The third move was structuring away from the balloon. A balloon payment can reduce monthly repayments but inflates total cost significantly. We built the application around a clean, full-repayment structure that a major lender would approve and that actually made financial sense for her.
This is the difference between a broker who lodges applications and one who builds cases.
04 – THE OUTCOME
Approved. Major bank. ~7% rate. No balloon.
The dealer was offering 20%. We delivered roughly 7% through a major bank. No balloon payment, no hidden traps. The difference in total repayment cost over the loan term runs into thousands of dollars.
She was approved. The truck was hers. And for the first time in the process, she felt like someone was actually in her corner.
Result: Truck finance approved through a major bank at a competitive rate, with no balloon payment, for a transport operator with dual income, recent GST registration and 30%+ negative equity on trade.
CLOSING
Dealer finance is fast and easy to say yes to. That’s the point.
But easy isn’t always smart. A 20% rate with a balloon doesn’t just cost you in repayments. It compounds over years and locks you into a position that’s hard to get out of.
At Xpress Finance, we don’t just get deals done. We make sure the deal is the right one. We look at the full picture, your income, your liabilities, your goals and we find a structure that actually works for your situation.
If you’re looking at a finance offer and something doesn’t feel right, talk to us before you sign. It could save you thousands.
FREQUENTLY ASKED QUESTIONS
Why is dealer truck finance usually more expensive?
Dealers make margin on the finance product, not just the vehicle. That can sometimes mean the rate offered through a dealer is higher than what a broker may be able to access through a bank or major lender.
What is a balloon payment and why should I avoid it?

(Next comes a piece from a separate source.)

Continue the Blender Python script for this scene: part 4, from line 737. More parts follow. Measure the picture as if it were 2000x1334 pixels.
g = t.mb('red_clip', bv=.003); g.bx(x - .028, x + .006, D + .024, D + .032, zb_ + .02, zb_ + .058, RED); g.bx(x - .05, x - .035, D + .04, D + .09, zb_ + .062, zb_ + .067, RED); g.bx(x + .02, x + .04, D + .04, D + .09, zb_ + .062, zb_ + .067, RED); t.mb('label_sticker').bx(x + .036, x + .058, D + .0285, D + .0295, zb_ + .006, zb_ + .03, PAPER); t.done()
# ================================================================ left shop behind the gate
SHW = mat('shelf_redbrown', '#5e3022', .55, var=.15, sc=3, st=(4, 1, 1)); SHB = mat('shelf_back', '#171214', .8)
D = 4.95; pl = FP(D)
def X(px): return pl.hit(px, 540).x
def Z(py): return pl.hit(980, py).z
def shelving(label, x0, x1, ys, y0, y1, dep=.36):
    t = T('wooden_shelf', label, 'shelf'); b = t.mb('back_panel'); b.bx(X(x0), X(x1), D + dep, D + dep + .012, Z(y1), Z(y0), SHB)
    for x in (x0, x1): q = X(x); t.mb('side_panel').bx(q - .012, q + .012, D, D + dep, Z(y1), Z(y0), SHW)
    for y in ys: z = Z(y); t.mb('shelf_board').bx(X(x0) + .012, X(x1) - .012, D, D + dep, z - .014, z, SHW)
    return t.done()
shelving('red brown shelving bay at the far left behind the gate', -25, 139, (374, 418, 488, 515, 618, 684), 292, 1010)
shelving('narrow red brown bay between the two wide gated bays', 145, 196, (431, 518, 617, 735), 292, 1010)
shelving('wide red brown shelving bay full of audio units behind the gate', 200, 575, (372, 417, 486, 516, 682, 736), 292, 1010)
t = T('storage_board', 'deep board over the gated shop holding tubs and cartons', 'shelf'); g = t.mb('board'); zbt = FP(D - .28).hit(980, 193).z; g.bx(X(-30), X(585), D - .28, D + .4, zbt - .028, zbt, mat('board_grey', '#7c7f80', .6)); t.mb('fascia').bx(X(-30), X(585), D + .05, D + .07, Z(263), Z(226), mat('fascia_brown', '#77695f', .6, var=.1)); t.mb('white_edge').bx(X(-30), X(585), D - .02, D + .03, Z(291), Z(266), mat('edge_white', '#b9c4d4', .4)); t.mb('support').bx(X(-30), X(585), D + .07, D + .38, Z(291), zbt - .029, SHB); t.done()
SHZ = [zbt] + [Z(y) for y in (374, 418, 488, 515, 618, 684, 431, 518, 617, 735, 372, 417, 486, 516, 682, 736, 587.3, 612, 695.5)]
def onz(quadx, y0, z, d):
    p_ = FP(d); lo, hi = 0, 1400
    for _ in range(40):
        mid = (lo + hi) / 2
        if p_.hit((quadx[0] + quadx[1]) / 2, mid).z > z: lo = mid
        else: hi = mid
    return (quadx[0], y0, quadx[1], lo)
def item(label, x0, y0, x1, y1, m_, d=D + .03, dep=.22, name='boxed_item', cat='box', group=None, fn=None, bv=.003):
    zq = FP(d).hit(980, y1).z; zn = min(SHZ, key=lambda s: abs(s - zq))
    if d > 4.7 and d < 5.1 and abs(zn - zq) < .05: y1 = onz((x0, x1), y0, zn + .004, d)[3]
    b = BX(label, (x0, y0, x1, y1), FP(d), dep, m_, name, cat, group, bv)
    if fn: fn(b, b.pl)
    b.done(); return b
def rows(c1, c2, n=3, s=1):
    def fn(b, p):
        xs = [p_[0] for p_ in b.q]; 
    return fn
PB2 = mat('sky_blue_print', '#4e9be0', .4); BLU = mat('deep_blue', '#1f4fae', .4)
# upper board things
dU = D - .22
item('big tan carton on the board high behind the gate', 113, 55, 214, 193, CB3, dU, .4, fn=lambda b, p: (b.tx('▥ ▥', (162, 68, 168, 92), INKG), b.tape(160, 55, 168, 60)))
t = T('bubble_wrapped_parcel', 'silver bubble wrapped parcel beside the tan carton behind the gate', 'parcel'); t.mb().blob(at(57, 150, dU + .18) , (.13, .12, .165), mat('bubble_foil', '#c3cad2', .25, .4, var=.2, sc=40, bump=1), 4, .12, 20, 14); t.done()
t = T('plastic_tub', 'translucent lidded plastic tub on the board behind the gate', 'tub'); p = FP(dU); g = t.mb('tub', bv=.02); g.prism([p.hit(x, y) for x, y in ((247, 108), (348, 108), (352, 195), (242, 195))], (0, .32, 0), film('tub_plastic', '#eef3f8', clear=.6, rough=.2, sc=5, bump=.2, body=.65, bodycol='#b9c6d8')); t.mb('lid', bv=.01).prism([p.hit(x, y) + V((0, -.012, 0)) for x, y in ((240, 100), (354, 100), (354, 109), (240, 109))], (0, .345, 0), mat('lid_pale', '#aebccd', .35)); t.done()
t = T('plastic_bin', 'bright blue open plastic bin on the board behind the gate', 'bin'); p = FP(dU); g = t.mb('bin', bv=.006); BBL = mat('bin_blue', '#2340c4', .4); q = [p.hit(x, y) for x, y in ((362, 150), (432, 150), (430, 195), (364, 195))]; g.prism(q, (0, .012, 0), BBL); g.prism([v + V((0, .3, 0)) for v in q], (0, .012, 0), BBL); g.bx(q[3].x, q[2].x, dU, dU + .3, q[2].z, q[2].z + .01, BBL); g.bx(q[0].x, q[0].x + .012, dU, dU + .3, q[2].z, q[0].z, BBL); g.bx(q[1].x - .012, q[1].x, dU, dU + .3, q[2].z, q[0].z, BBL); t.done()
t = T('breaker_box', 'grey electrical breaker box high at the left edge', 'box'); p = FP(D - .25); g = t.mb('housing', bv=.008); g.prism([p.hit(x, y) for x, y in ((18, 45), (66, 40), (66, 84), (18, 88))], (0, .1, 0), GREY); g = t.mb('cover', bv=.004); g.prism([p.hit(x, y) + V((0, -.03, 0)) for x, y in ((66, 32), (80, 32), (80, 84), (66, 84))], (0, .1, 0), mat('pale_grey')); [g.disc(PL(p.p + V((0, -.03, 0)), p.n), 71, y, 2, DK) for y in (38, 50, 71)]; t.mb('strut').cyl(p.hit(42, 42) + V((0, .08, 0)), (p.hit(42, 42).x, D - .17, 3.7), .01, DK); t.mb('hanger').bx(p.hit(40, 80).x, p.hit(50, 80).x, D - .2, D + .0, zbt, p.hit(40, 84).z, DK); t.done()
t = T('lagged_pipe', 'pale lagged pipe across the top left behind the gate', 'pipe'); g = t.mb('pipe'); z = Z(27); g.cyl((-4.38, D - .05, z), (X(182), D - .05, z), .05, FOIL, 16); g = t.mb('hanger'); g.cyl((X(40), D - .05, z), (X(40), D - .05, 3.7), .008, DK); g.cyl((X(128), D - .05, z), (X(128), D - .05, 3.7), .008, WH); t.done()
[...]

A balloon payment is a large lump sum due at the end of the loan term. It lowers your monthly repayments but significantly increases the total cost of the loan. In many cases it also creates negative equity, making it harder to refinance or upgrade in the future.
Can I use both PAYG income and business income to qualify for truck finance?
Yes, and it can significantly strengthen your application.
At Xpress Finance, we look at your full financial position, not just one part of it. If you have both PAYG income and business income, using both income streams can help improve your borrowing capacity and present a stronger case to the lender.
What is negative equity on a trade-in and why does it matter?
Negative equity occurs when you owe more on your current vehicle than the vehicle is worth.
When you trade that vehicle in, the outstanding shortfall is often added to the new loan. This increases the total amount being financed and can make the application more difficult to place.
Most lenders view high levels of negative equity as a risk factor. Once it exceeds 30%, many lenders become far more cautious and some may decline the application altogether.
That doesn’t mean approval is impossible. It simply means the deal needs to be structured carefully and presented to the right lender.
Can I get truck finance if I recently registered for GST?
Yes, though it can add complexity. Recent GST registration can signal a newly formalised business to lenders. At Xpress Finance, we present the full context including other income streams and business history to ensure the application reflects the true strength of your financial position.
How do I know if a finance deal is actually good?
Compare the interest rate, total repayment amount, loan term and whether a balloon payment is included. A lower monthly repayment isn’t always better. It often means you’re paying more over time. A commercial finance broker can show you the full cost across different deal structures before you commit.